:: Job ::
Repeat the listing below in full, exactly as it stands.

───── Supplied data

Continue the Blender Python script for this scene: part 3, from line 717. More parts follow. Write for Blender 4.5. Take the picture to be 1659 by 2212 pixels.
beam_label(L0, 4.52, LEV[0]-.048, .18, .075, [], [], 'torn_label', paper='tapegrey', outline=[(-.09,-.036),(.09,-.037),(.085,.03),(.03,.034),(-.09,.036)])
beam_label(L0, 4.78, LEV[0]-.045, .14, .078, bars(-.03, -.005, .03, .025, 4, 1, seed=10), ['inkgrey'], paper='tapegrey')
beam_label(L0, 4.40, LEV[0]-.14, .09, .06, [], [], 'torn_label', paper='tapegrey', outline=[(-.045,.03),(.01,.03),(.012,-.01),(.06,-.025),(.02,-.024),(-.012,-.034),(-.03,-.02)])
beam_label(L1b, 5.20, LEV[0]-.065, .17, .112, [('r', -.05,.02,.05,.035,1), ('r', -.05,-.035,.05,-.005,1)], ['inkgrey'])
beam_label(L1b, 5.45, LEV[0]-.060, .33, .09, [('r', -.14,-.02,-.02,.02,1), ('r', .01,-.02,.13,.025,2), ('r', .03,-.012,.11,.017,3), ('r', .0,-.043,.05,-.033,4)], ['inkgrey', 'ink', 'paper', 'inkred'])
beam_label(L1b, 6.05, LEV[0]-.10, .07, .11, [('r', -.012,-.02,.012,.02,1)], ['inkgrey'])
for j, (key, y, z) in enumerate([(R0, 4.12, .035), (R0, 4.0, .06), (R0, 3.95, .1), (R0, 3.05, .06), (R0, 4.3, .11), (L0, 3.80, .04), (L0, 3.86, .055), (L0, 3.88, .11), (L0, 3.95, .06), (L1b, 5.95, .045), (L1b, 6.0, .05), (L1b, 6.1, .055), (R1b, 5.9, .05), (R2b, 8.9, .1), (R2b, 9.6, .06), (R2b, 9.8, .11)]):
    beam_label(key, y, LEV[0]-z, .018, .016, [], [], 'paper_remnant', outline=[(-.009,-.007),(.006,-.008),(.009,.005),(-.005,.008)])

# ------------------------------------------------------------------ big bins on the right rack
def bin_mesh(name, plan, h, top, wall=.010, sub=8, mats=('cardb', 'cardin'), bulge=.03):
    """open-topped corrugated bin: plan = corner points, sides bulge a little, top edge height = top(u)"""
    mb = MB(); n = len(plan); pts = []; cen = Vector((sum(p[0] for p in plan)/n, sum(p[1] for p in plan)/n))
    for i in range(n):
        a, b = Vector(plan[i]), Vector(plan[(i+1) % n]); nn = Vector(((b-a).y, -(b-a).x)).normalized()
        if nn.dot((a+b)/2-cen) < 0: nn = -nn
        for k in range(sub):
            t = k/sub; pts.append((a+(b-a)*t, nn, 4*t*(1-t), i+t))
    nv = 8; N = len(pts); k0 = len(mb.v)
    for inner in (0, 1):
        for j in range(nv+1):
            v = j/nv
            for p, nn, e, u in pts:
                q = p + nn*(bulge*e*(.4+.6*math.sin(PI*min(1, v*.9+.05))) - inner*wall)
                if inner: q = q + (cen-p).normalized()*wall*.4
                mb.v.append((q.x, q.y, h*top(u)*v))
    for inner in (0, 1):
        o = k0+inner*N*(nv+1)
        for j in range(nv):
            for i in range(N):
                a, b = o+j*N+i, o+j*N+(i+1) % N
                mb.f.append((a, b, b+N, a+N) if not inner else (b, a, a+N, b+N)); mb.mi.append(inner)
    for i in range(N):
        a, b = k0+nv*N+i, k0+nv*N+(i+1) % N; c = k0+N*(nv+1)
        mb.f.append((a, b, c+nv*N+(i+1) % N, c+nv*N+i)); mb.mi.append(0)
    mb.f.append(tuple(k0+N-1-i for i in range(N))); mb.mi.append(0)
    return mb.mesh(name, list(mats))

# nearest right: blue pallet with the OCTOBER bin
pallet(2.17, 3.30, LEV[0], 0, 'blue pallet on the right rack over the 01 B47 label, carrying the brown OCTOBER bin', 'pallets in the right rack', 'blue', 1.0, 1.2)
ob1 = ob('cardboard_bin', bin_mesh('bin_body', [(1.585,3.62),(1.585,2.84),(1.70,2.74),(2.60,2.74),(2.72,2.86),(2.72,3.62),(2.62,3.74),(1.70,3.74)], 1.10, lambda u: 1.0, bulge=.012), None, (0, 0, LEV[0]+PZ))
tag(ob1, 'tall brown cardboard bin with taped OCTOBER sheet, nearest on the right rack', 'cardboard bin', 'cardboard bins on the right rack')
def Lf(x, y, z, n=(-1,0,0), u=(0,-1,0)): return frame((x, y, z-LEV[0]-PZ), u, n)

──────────

:: Exercise output ::
Continue the Blender Python script for this scene: part 3, from line 717. More parts follow. Write for Blender 4.5. Take the picture to be 1659 by 2212 pixels.
beam_label(L0, 4.52, LEV[0]-.048, .18, .075, [], [], 'torn_label', paper='tapegrey', outline=[(-.09,-.036),(.09,-.037),(.085,.03),(.03,.034),(-.09,.036)])
beam_label(L0, 4.78, LEV[0]-.045, .14, .078, bars(-.03, -.005, .03, .025, 4, 1, seed=10), ['inkgrey'], paper='tapegrey')
beam_label(L0, 4.40, LEV[0]-.14, .09, .06, [], [], 'torn_label', paper='tapegrey', outline=[(-.045,.03),(.01,.03),(.012,-.01),(.06,-.025),(.02,-.024),(-.012,-.034),(-.03,-.02)])
beam_label(L1b, 5.20, LEV[0]-.065, .17, .112, [('r', -.05,.02,.05,.035,1), ('r', -.05,-.035,.05,-.005,1)], ['inkgrey'])
beam_label(L1b, 5.45, LEV[0]-.060, .33, .09, [('r', -.14,-.02,-.02,.02,1), ('r', .01,-.02,.13,.025,2), ('r', .03,-.012,.11,.017,3), ('r', .0,-.043,.05,-.033,4)], ['inkgrey', 'ink', 'paper', 'inkred'])
beam_label(L1b, 6.05, LEV[0]-.10, .07, .11, [('r', -.012,-.02,.012,.02,1)], ['inkgrey'])
for j, (key, y, z) in enumerate([(R0, 4.12, .035), (R0, 4.0, .06), (R0, 3.95, .1), (R0, 3.05, .06), (R0, 4.3, .11), (L0, 3.80, .04), (L0, 3.86, .055), (L0, 3.88, .11), (L0, 3.95, .06), (L1b, 5.95, .045), (L1b, 6.0, .05), (L1b, 6.1, .055), (R1b, 5.9, .05), (R2b, 8.9, .1), (R2b, 9.6, .06), (R2b, 9.8, .11)]):
    beam_label(key, y, LEV[0]-z, .018, .016, [], [], 'paper_remnant', outline=[(-.009,-.007),(.006,-.008),(.009,.005),(-.005,.008)])

# ------------------------------------------------------------------ big bins on the right rack
def bin_mesh(name, plan, h, top, wall=.010, sub=8, mats=('cardb', 'cardin'), bulge=.03):
    """open-topped corrugated bin: plan = corner points, sides bulge a little, top edge height = top(u)"""
    mb = MB(); n = len(plan); pts = []; cen = Vector((sum(p[0] for p in plan)/n, sum(p[1] for p in plan)/n))
    for i in range(n):
        a, b = Vector(plan[i]), Vector(plan[(i+1) % n]); nn = Vector(((b-a).y, -(b-a).x)).normalized()
        if nn.dot((a+b)/2-cen) < 0: nn = -nn
        for k in range(sub):
            t = k/sub; pts.append((a+(b-a)*t, nn, 4*t*(1-t), i+t))
    nv = 8; N = len(pts); k0 = len(mb.v)
    for inner in (0, 1):
        for j in range(nv+1):
            v = j/nv
            for p, nn, e, u in pts:
                q = p + nn*(bulge*e*(.4+.6*math.sin(PI*min(1, v*.9+.05))) - inner*wall)
                if inner: q = q + (cen-p).normalized()*wall*.4
                mb.v.append((q.x, q.y, h*top(u)*v))
    for inner in (0, 1):
        o = k0+inner*N*(nv+1)
        for j in range(nv):
            for i in range(N):
                a, b = o+j*N+i, o+j*N+(i+1) % N
                mb.f.append((a, b, b+N, a+N) if not inner else (b, a, a+N, b+N)); mb.mi.append(inner)
    for i in range(N):
        a, b = k0+nv*N+i, k0+nv*N+(i+1) % N; c = k0+N*(nv+1)
        mb.f.append((a, b, c+nv*N+(i+1) % N, c+nv*N+i)); mb.mi.append(0)
    mb.f.append(tuple(k0+N-1-i for i in range(N))); mb.mi.append(0)
    return mb.mesh(name, list(mats))

# nearest right: blue pallet with the OCTOBER bin
pallet(2.17, 3.30, LEV[0], 0, 'blue pallet on the right rack over the 01 B47 label, carrying the brown OCTOBER bin', 'pallets in the right rack', 'blue', 1.0, 1.2)
ob1 = ob('cardboard_bin', bin_mesh('bin_body', [(1.585,3.62),(1.585,2.84),(1.70,2.74),(2.60,2.74),(2.72,2.86),(2.72,3.62),(2.62,3.74),(1.70,3.74)], 1.10, lambda u: 1.0, bulge=.012), None, (0, 0, LEV[0]+PZ))
tag(ob1, 'tall brown cardboard bin with taped OCTOBER sheet, nearest on the right rack', 'cardboard bin', 'cardboard bins on the right rack')
def Lf(x, y, z, n=(-1,0,0), u=(0,-1,0)): return frame((x, y, z-LEV[0]-PZ), u, n)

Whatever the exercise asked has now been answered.